◆ **LISTED RECORDS**
-.-.-
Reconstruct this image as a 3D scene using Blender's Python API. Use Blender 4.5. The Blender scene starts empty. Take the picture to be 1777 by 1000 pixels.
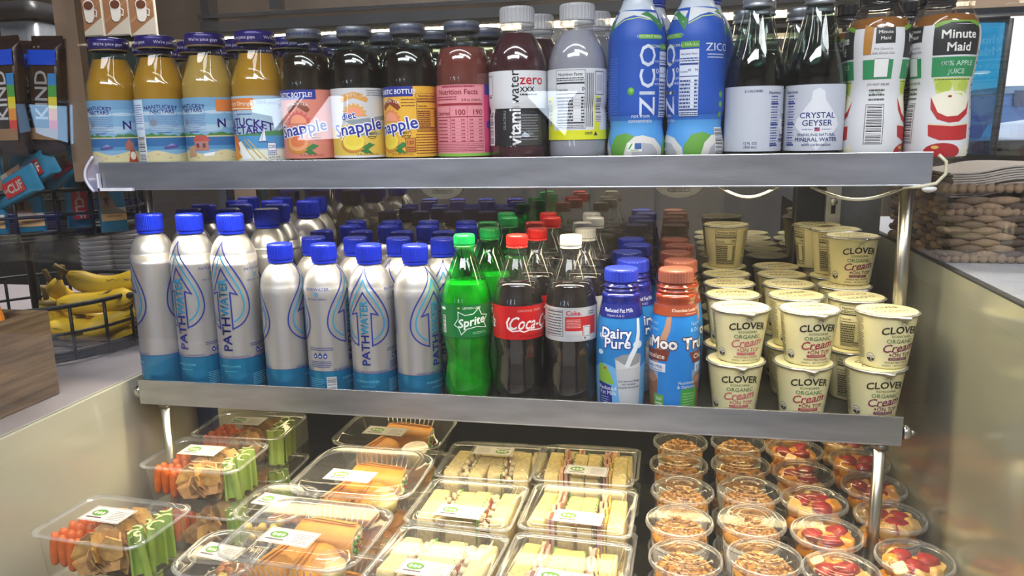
import bpy, bmesh, math, random
from mathutils import Vector, Matrix
from mathutils.geometry import tessellate_polygon
from math import sin, cos, pi, radians, sqrt

random.seed(7)
C = bpy.context.scene.collection
SC = bpy.context.scene

# ------------------------------------------------------------------ camera
cam_d = bpy.data.cameras.new('camera'); cam = bpy.data.objects.new('camera', cam_d); C.objects.link(cam)
YAW, PITCH, ROLL, FPX = .2017, .1998, -.0199, 1342.6
CAM = Vector((.8088, -.9913, 1.40))
_f = Vector((-sin(YAW)*cos(PITCH), cos(YAW)*cos(PITCH), -sin(PITCH)))
_r = Vector((cos(YAW), sin(YAW), 0)); _u = _r.cross(_f)
_r2 = cos(ROLL)*_r+sin(ROLL)*_u; _u2 = -sin(ROLL)*_r+cos(ROLL)*_u
cam.matrix_world = Matrix(((_r2.x, _u2.x, -_f.x, CAM.x), (_r2.y, _u2.y, -_f.y, CAM.y), (_r2.z, _u2.z, -_f.z, CAM.z), (0, 0, 0, 1)))
cam_d.sensor_width = 36; cam_d.lens = 36*FPX/1777; cam_d.clip_start = .02; cam_d.clip_end = 100
SC.camera = cam

# ------------------------------------------------------------------ world, lights, exposure
w = bpy.data.worlds.new('sky'); SC.world = w; w.use_nodes = True
nt = w.node_tree; nt.nodes.clear()
wo = nt.nodes.new('ShaderNodeOutputWorld'); bg = nt.nodes.new('ShaderNodeBackground')
tc = nt.nodes.new('ShaderNodeTexCoord'); sx_ = nt.nodes.new('ShaderNodeSeparateXYZ'); rp = nt.nodes.new('ShaderNodeValToRGB')
nt.links.new(tc.outputs['Generated'], sx_.inputs[0]); nt.links.new(sx_.outputs['Z'], rp.inputs[0])
rp.color_ramp.elements[0].color = (.86, .93, 1, 1); rp.color_ramp.elements[1].color = (.5, .72, 1, 1)
nt.links.new(rp.outputs[0], bg.inputs['Color']); nt.links.new(bg.outputs[0], wo.inputs[0])
bg.inputs['Strength'].default_value = 1.5

def area(name, loc, size, energy, color, rot=(0, 0, 0), spread=None):
    l = bpy.data.lights.new(name, 'AREA'); l.shape = 'RECTANGLE'; l.size, l.size_y = size
    l.energy = energy; l.color = color
    if spread: l.spread = spread
    o = bpy.data.objects.new(name, l); C.objects.link(o); o.location = loc; o.rotation_euler = rot
    return o
area('led_light_upper_shelf', (.555, .045, 1.322), (1.04, .03), 4.8, (1, .86, .56), (radians(-12), 0, 0), radians(150))
area('led_light_upper_shelf_middle', (.555, .26, 1.345), (1.0, .02), .8, (1, .88, .66))
area('fill_light_lower_shelf_rear', (.56, .30, .995), (1.04, .03), 1.4, (1, .84, .46), (0, 0, 0), radians(165))  # fill added under the shelf to brighten the rear of the deck
area('led_light_lower_shelf', (.56, .034, .983), (1.04, .03), 1.45, (1, .80, .44), (radians(-4), 0, 0), radians(155))
area('led_light_canopy', (.56, .305, 1.570), (1.1, .02), 1.6, (1, .93, .80), (radians(-20), 0, 0))
area('led_light_canopy_front', (.56, -.30, 1.94), (1.0, .05), 3.2, (.93, .95, 1), (radians(-22), 0, 0))
area('ceiling_light_one', (.2, -2.2, 2.95), (2.2, .5), 85, (.93, .96, 1))
area('ceiling_light_two', (1.6, -1.6, 2.95), (2.2, .5), 60, (.93, .96, 1))
area('rear_fill_light', (-.2, 1.1, 2.95), (1.2, .3), 95, (1, .95, .88))  # fill lamp added to brighten the staff cabinets behind the case
area('ceiling_light_four', (1.9, 1.2, 2.95), (.9, .3), 40, (1, .95, .88))
vs = SC.view_settings
vs.view_transform = 'Standard'; vs.look = 'None'; vs.gamma = 1; vs.use_curve_mapping = False; vs.exposure = 0.0
try:
    SC.cycles.transparent_max_bounces = 40; SC.cycles.max_bounces = 10; SC.cycles.caustics_reflective = False; SC.cycles.caustics_refractive = False
    SC.cycles.sample_clamp_indirect = 4
except Exception: pass

# ------------------------------------------------------------------ materials
def lin(h):
    if isinstance(h, tuple): return h
    h = h.lstrip('#'); c = [int(h[i:i+2], 16)/255 for i in (0, 2, 4)]
    return tuple(x/12.92 if x <= .04045 else ((x+.055)/1.055)**2.4 for x in c)
_M = {}
def M(name, col='#888888', rough=.5, metal=0, var=.08, scale=60, coat=0, trans=0, ior=1.45, emit=0, bump=0, bscale=200, stretch=None, alpha=1, sub=0, spec=.5):
    if name in _M: return _M[name]
    m = bpy.data.materials.new(name); m.use_nodes = True; nt = m.node_tree; b = nt.nodes['Principled BSDF']
    c = lin(col)
    b.inputs['Base Color'].default_value = (*c, 1); b.inputs['Roughness'].default_value = rough; b.inputs['Metallic'].default_value = metal
    b.inputs['IOR'].default_value = ior; b.inputs['Transmission Weight'].default_value = trans; b.inputs['Coat Weight'].default_value = coat
    b.inputs['Coat Roughness'].default_value = .06; b.inputs['Alpha'].default_value = alpha; b.inputs['Specular IOR Level'].default_value = spec
    if sub: b.inputs['Subsurface Weight'].default_value = sub; b.inputs['Subsurface Radius'].default_value = (.01, .006, .003)
    if emit: b.inputs['Emission Color'].default_value = (*c, 1); b.inputs['Emission Strength'].default_value = emit
    if var or bump:
        t = nt.nodes.new('ShaderNodeTexCoord'); mp = nt.nodes.new('ShaderNodeMapping'); nt.links.new(t.outputs['Object'], mp.inputs[0])
        if stretch: mp.inputs['Scale'].default_value = stretch
        n = nt.nodes.new('ShaderNodeTexNoise'); n.inputs['Scale'].default_value = scale; n.inputs['Detail'].default_value = 4
        nt.links.new(mp.outputs[0], n.inputs['Vector'])
        if var:
            r = nt.nodes.new('ShaderNodeValToRGB'); r.color_ramp.elements[0].position = .3; r.color_ramp.elements[1].position = .7
            r.color_ramp.elements[0].color = (*[max(0, x*(1-var)) for x in c], 1); r.color_ramp.elements[1].color = (*[min(1, x*(1+var)) for x in c], 1)
            nt.links.new(n.outputs['Fac'], r.inputs[0]); nt.links.new(r.outputs[0], b.inputs['Base Color'])
        if bump:
            n2 = nt.nodes.new('ShaderNodeTexNoise'); n2.inputs['Scale'].default_value = bscale; n2.inputs['Detail'].default_value = 3
            nt.links.new(mp.outputs[0], n2.inputs['Vector'])
            bp = nt.nodes.new('ShaderNodeBump'); bp.inputs['Strength'].default_value = bump; bp.inputs['Distance'].default_value = .001
            nt.links.new(n2.outputs['Fac'], bp.inputs['Height']); nt.links.new(bp.outputs[0], b.inputs['Normal'])
    _M[name] = m; return m
def clear(name, tint='#ffffff', edge=.5, rough=.06, base=.04, body=0.0, bodycol='#ffffff'):
    """thin clear plastic or glass: see-through sheet with a glossy skin"""
    if name in _M: return _M[name]
    m = bpy.data.materials.new(name); m.use_nodes = True; nt = m.node_tree; nt.nodes.clear()
    o = nt.nodes.new('ShaderNodeOutputMaterial'); t = nt.nodes.new('ShaderNodeBsdfTransparent'); g = nt.nodes.new('ShaderNodeBsdfGlossy')
    t.inputs[0].default_value = (*lin(tint), 1); g.inputs['Roughness'].default_value = rough
    fr = nt.nodes.new('ShaderNodeLayerWeight'); fr.inputs['Blend'].default_value = .35
    ml = nt.nodes.new('ShaderNodeMath'); ml.operation = 'MULTIPLY_ADD'; ml.inputs[1].default_value = edge; ml.inputs[2].default_value = base
    pw = nt.nodes.new('ShaderNodeMath'); pw.operation = 'POWER'; pw.inputs[1].default_value = 2.2
    nt.links.new(fr.outputs['Facing'], pw.inputs[0]); nt.links.new(pw.outputs[0], ml.inputs[0])
    mx = nt.nodes.new('ShaderNodeMixShader'); nt.links.new(ml.outputs[0], mx.inputs[0]); nt.links.new(t.outputs[0], mx.inputs[1]); nt.links.new(g.outputs[0], mx.inputs[2])
    out = mx
    if body:
        d = nt.nodes.new('ShaderNodeBsdfDiffuse'); d.inputs[0].default_value = (*lin(bodycol), 1)
        m2 = nt.nodes.new('ShaderNodeMixShader'); m2.inputs[0].default_value = body
        nt.links.new(mx.outputs[0], m2.inputs[1]); nt.links.new(d.outputs[0], m2.inputs[2]); out = m2
    nt.links.new(out.outputs[0], o.inputs[0]); _M[name] = m; return m
def liquid(name, col, trans=.5):
    """coloured drink: part glossy solid colour, part light let through"""
    if name in _M: return _M[name]
    m = M(name, col, .12, var=.05, scale=25, coat=.6, sub=.3)
    return m
INK = {}
def ink(h):
    if h not in INK: INK[h] = M('print_'+h.strip('#'), h, .45, var=0)
    return INK[h]

steel = M('brushed_steel', '#bcbfc9', .33, 1, var=.22, scale=7, stretch=(1, 4, 6), bump=.12, bscale=90)
steel_dark = M('dull_steel', '#8a8a86', .38, 1, var=.12, scale=14)
pet = clear('clear_plastic', edge=.5, rough=.05, base=.02, body=.008)
petthin = clear('clear_lid_plastic', edge=.6, rough=.07, base=.03, body=.022)
petedge = clear('rim_plastic', edge=.6, rough=.1, base=.16, body=.16, bodycol='#eef2f4')
glassm = clear('window_glass', edge=.5, rough=.0, base=.035)

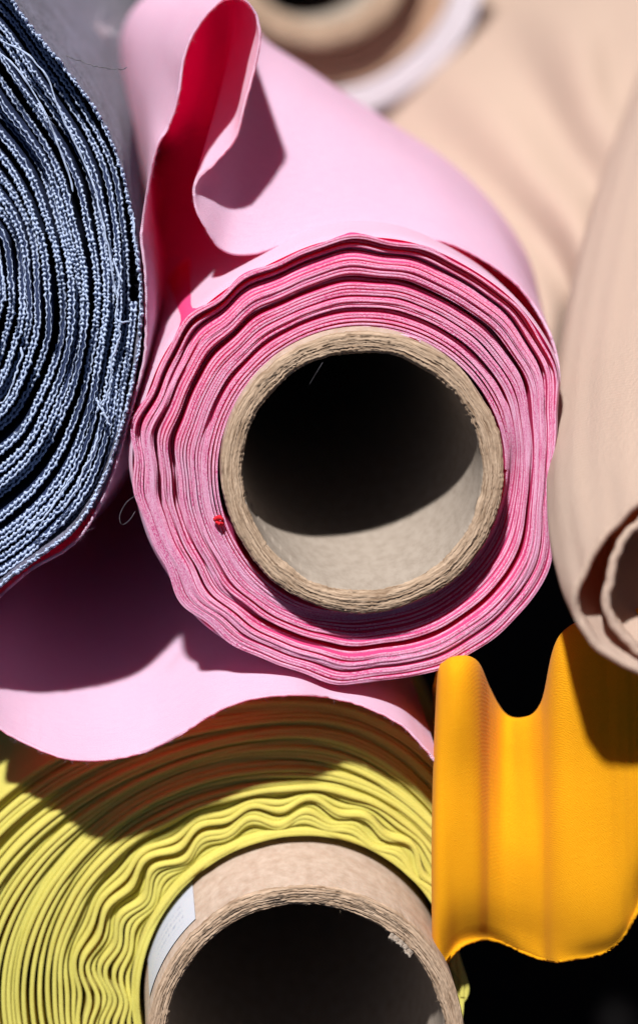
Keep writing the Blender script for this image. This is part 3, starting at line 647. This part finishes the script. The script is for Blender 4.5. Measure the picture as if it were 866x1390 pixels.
# ------------------------------------------------------------------ beige roll
bei = thing('beige_fabric_roll', 'beige twill roll on the right with a curled double edge above the orange cloth', 'fabric roll', base_at(866, 915, 0.0), 'rolls of fabric stacked with their ends out')
L1 = [(985, 600), (930, 640), (866, 683), (838, 708), (810, 740), (791, 775), (781, 812), (790, 848), (810, 876), (838, 897), (872, 914), (930, 925), (990, 910), (1040, 865), (1065, 780), (1050, 690), (1000, 640)]
tgt = [(-0.03, 781, 812, 1.0, 0), (-0.022, 764, 770, 1.06, 0), (-0.01, 750, 705, 1.12, 0), (0.012, 749, 600, 1.16, 0), (0.035, 762, 490, 1.18, 0), (0.06, 786, 370, 1.15, 0), (0.09, 820, 255, 1.1, 0), (0.14, 865, 130, 1.0, 0), (0.2, 915, 0, .9, 0)]
mb = MB()
prof = [([(tx + (x - 781) * sc, ty + (y - 812) * sc) for x, y in L1], yy) for yy, tx, ty, sc, _ in tgt]
sheet(mb, prof, 260, 80, 0.0016, wrinkle=0.0002, seed=91, rough=0.2)
L2 = [(985, 640), (935, 655), (885, 690), (846, 734), (828, 778), (823, 818), (835, 849), (866, 885), (930, 905), (990, 880)]
prof = [([(tx + 42 + (x - 823) * sc, ty + 6 + (y - 818) * sc) for x, y in L2], yy + 0.001) for yy, tx, ty, sc in [(-.03, 781, 812, 1), (-.01, 779, 800, .97), (.02, 771, 785, .93), (.06, 762, 765, .88), (.14, 745, 735, .78)]]
sheet(mb, prof, 220, 50, 0.0016, wrinkle=0.0002, seed=92, rough=0.2)
mb.build('rolled_edge', M['beige'], bei)
mb = MB()
A = [[(735, 560, 0.06), (760, 545, 0.064), (780, 520, 0.075), (806, 495, 0.07), (830, 470, .084), (862, 436, .080), (890, 400, .094), (980, 330, .10)],
     [(715, 470, 0.06), (742, 425, 0.063), (765, 380, 0.076), (793, 335, 0.071), (820, 290, .089), (856, 245, .088), (890, 200, .105), (980, 150, .11)],
     [(640, 370, 0.10), (664, 325, 0.10), (690, 280, 0.114), (725, 235, 0.112), (760, 190, .131), (806, 150, .124), (850, 110, .137), (980, 60, .13)],
     [(500, 270, 0.18), (538, 220, 0.183), (575, 170, 0.192), (632, 120, 0.184), (690, 70, .190), (765, 35, .170), (830, 0, .172), (980, -60, .16)],
     [(420, 180, 0.32), (460, 125, 0.32), (500, 70, 0.32), (565, 25, 0.31), (630, -20, .30), (715, -55, .28), (800, -90, .26), (980, -150, .22)],
     [(340, 90, 0.46), (385, 35, 0.46), (430, -20, 0.46), (500, -65, 0.445), (570, -110, .43), (665, -150, .405), (760, -190, .38), (980, -260, .30)]]
sheet(mb, [(a_, 0.0) for a_ in A], 160, 80, 0.0016, wrinkle=0.0, seed=95)
mb.build('trailing_cloth', M['beige'], bei)

# ------------------------------------------------------------------ pale roll far behind
back = thing('white_fabric_roll', 'white fabric roll with a tan cardboard tube, blurred far behind the pink roll', 'fabric roll', base_at(430, 125, 0.22), 'rolls of fabric stacked with their ends out')
KY = 0.22; RC = (428, -72)
def ringo(r): return outline([(RC[0] + r * math.cos(a), RC[1] - r * math.sin(a)) for a in np.linspace(-math.pi, math.pi, 40)[:-1]], RC)
mb = MB()
winding(mb, RC, KY, VP, 196, ringo(234), 7, 5.0, lambda g, th: 0.001 + 0 * g, lambda g, th: 1.5 * np.sin(9 * th) * g, 17, 0.2, 0.35, nth=160, mi_wall=0, mi_edge=0)
mb.build('white_layers', M['white'], back)
mb = MB()
winding(mb, RC, KY + 0.005, VP, 142, ringo(190), 8, 5.0, lambda g, th: 0.006 * (1 - g) ** 2, lambda g, th: 1.5 * np.sin(9 * th) * g, 18, 0.2, 0.3, nth=160, mi_wall=0, mi_edge=0)
mb.build('tan_layers', M['tan'], back)
cardboard('cardboard_core', back, (RC[0] + 2, RC[1] + 4), KY - 0.005, VP, 134, 98, 0.3, seed=81, fray=0)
-.-.-
Take the material above from its first line through the line holding "SC.camera = cam" and set it down exactly, without the pictures.

Reconstruct this image as a 3D scene using Blender's Python API. Use Blender 4.5. The Blender scene starts empty. Take the picture to be 1777 by 1000 pixels.
import bpy, bmesh, math, random
from mathutils import Vector, Matrix
from mathutils.geometry import tessellate_polygon
from math import sin, cos, pi, radians, sqrt

random.seed(7)
C = bpy.context.scene.collection
SC = bpy.context.scene

# ------------------------------------------------------------------ camera
cam_d = bpy.data.cameras.new('camera'); cam = bpy.data.objects.new('camera', cam_d); C.objects.link(cam)
YAW, PITCH, ROLL, FPX = .2017, .1998, -.0199, 1342.6
CAM = Vector((.8088, -.9913, 1.40))
_f = Vector((-sin(YAW)*cos(PITCH), cos(YAW)*cos(PITCH), -sin(PITCH)))
_r = Vector((cos(YAW), sin(YAW), 0)); _u = _r.cross(_f)
_r2 = cos(ROLL)*_r+sin(ROLL)*_u; _u2 = -sin(ROLL)*_r+cos(ROLL)*_u
cam.matrix_world = Matrix(((_r2.x, _u2.x, -_f.x, CAM.x), (_r2.y, _u2.y, -_f.y, CAM.y), (_r2.z, _u2.z, -_f.z, CAM.z), (0, 0, 0, 1)))
cam_d.sensor_width = 36; cam_d.lens = 36*FPX/1777; cam_d.clip_start = .02; cam_d.clip_end = 100
SC.camera = cam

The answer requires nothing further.